Just as the attack on women’s reproductive freedoms and LGBTQ+ people’s civil and political rights is taking place in Poland as well as in Brazil, in Hungary as well as Turkey, so too, must the resistance to such attacks be organized in local and transnational, regional as well as cosmopolitan terms.

Just as the attack on Kashmiri Muslims who are increasingly robbed of their Indian citizenship must be organized locally as well as transnationally, so too, must the struggle against the beating of a handicapped African migrant in Italy be organized transnationally as well as locally.  Cosmopolitan solidarity with the other goes beyond the old dichotomies of east and west, north and south to defend “the right to have rights” (Arendt 1949 and 1979) on a global scale.

Just as the continuing deforestation of the Amazonas is an attack on the health of the planet as a whole, it is also an attack on the way of life of the native peoples of this region (Jurkevics 2022).
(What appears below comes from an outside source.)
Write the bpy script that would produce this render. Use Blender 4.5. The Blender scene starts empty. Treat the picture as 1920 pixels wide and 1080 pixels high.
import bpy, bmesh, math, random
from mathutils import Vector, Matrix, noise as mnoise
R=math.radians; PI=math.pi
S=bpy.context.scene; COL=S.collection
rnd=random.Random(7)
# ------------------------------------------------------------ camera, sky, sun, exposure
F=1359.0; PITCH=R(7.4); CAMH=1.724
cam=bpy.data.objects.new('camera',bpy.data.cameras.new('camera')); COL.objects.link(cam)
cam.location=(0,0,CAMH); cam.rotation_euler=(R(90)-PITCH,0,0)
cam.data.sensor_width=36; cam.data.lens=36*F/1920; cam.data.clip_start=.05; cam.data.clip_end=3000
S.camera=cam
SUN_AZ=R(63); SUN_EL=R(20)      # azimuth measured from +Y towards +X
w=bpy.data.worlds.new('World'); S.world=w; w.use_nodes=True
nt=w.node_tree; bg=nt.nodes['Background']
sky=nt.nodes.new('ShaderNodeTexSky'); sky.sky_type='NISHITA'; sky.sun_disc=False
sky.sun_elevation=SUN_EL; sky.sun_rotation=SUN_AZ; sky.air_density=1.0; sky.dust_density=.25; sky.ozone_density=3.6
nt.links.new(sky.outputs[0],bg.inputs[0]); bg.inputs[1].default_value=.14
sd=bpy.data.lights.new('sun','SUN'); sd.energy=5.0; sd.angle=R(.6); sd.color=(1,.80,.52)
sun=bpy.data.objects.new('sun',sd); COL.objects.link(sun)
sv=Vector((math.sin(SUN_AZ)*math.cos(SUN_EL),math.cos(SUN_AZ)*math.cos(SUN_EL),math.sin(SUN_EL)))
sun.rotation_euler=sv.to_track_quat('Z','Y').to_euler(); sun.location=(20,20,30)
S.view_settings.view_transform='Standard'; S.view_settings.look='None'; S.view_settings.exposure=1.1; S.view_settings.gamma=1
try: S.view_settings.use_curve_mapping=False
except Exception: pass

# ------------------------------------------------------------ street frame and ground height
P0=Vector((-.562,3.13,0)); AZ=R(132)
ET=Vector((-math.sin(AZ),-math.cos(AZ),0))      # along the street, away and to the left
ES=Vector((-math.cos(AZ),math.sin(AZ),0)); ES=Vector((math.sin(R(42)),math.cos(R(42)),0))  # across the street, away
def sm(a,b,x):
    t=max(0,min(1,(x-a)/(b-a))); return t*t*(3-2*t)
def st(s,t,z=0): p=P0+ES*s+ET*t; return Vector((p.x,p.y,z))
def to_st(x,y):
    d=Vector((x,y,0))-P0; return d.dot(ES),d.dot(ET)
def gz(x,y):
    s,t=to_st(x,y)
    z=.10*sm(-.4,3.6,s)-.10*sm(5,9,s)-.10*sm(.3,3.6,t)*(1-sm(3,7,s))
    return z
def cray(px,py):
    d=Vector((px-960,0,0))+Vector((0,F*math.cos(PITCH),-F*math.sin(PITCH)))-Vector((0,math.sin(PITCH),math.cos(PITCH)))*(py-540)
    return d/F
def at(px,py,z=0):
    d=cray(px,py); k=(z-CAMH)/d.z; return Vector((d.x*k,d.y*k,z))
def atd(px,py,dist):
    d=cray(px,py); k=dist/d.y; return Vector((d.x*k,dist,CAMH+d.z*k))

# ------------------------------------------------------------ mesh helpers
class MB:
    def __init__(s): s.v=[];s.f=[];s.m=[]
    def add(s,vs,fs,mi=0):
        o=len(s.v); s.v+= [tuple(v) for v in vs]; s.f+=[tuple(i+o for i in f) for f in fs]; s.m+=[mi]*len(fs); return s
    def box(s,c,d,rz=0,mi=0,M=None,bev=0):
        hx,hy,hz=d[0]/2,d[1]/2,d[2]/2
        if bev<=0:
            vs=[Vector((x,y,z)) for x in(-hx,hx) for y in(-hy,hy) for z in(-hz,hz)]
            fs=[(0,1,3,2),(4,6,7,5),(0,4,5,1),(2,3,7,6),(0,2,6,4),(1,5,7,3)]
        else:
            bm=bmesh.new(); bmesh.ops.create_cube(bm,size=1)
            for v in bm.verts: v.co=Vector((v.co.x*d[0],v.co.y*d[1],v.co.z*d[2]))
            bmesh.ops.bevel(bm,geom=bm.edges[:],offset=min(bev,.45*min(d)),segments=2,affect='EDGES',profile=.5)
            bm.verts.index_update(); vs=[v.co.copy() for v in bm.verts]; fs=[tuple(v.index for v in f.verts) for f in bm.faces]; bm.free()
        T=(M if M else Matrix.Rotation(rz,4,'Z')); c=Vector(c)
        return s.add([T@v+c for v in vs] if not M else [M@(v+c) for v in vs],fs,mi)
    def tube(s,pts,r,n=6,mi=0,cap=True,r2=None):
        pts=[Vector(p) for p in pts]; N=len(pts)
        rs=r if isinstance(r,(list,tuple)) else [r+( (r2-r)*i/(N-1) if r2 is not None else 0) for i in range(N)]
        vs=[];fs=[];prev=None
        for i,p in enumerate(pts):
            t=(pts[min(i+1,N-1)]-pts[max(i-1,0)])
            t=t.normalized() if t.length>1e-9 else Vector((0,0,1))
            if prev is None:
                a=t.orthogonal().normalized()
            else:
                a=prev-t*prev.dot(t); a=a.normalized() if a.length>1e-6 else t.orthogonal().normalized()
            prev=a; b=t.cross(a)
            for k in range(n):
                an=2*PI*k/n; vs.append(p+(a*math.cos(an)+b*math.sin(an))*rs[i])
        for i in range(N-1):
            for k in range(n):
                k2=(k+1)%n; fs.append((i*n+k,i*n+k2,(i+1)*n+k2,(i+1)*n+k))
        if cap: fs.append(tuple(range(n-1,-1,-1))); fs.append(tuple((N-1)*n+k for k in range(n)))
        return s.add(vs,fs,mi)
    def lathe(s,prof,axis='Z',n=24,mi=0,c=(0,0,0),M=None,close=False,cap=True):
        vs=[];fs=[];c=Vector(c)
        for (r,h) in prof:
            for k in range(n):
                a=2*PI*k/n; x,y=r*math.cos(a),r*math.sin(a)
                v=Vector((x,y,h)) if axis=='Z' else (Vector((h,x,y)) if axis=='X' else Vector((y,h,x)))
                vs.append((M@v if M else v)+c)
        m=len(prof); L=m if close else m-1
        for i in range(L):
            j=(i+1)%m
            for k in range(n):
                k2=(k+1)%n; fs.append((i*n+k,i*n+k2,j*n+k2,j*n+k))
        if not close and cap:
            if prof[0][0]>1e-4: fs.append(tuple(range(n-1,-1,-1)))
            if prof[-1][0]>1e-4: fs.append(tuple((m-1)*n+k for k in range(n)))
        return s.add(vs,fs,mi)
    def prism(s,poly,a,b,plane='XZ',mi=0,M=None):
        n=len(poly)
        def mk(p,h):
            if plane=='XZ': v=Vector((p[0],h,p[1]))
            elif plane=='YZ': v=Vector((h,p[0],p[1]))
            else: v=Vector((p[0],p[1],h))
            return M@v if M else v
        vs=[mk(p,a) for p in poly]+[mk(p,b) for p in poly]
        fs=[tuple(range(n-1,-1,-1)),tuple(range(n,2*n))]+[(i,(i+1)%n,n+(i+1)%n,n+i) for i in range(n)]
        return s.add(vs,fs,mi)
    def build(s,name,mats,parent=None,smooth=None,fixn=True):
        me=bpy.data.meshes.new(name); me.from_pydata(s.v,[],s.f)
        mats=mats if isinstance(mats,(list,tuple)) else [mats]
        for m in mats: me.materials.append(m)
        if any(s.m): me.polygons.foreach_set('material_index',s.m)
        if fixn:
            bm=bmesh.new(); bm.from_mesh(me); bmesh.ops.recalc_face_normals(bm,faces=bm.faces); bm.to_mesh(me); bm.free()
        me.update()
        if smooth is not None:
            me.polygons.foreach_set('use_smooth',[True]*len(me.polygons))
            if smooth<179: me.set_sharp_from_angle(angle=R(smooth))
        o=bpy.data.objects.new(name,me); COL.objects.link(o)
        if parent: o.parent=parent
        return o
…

Just as the land grab by multinational corporations as well as governments like China of hundreds of thousands of acres of land, water and other natural resources in Africa, is not only an attack on the environment, it is also an attack on peoples’ democratic rights to be able to control their own land and resources.  Resistance to such land grabs too will require cosmopolitan solidarity from below.

Contrary to cosmopolitical anxieties and populist denunciations, the cosmopolitan project is not over. If anything, it now has to be realized on a truly global level through movements that do not aspire to speak in the name of a single universal alone; but which construct a new imagination of a differentiated and non-identitarian humanity for whom the distinctiveness of self and other is a source of creative tension as well as struggle.

In this new articulation of cosmopolitanism, we may find pathways toward not only a global ethics and politics but to a planetary one as well.  The Ancient Greek Stoics who identified the cosmos with reason (nōus), did not think of such reason in Cartesian terms, as rendering us “maîtres et possesseurs de la Nature”  (masters and possessors of nature) (Descartes) Nōus was a form of mindfulness in synchrony with nature.  Even for Aristotle, one of the old masters of dualist ontology, the movement of the heavens presented an image of eternity which “mind contemplating itself” could only poorly proximate. Mind and the cosmos mirrored one another.

For the much-maligned Kant too, there is an important distinction between die Welt (the world) und die Erdkugel (the globus).  His political cosmopolitanism envisages the building of institutions in a world which we share with others; but one of the moments of ethical realization that leads us toward cosmopolitanism is the recognition that, because the surface of the earth is spherical we cannot extend on it infinitely, and that sooner or later we will encounter other beings just like ourselves with whom we must learn to share this surface. (Kant 1797 [1922]:66; cf. Benhabib 2004:32-33) This “sharing with others” of the surface of the earth could form the missing link between worldly cosmopolitanism and an ecological ethics of planetary interdependence.

In conclusion, despite growing disillusionment with cosmopolitanism for some, and despite its polemical rejection by others, cosmopolitanism remains indeed “a noble ideal” (Nussbaum) with much power to illuminate our present and future.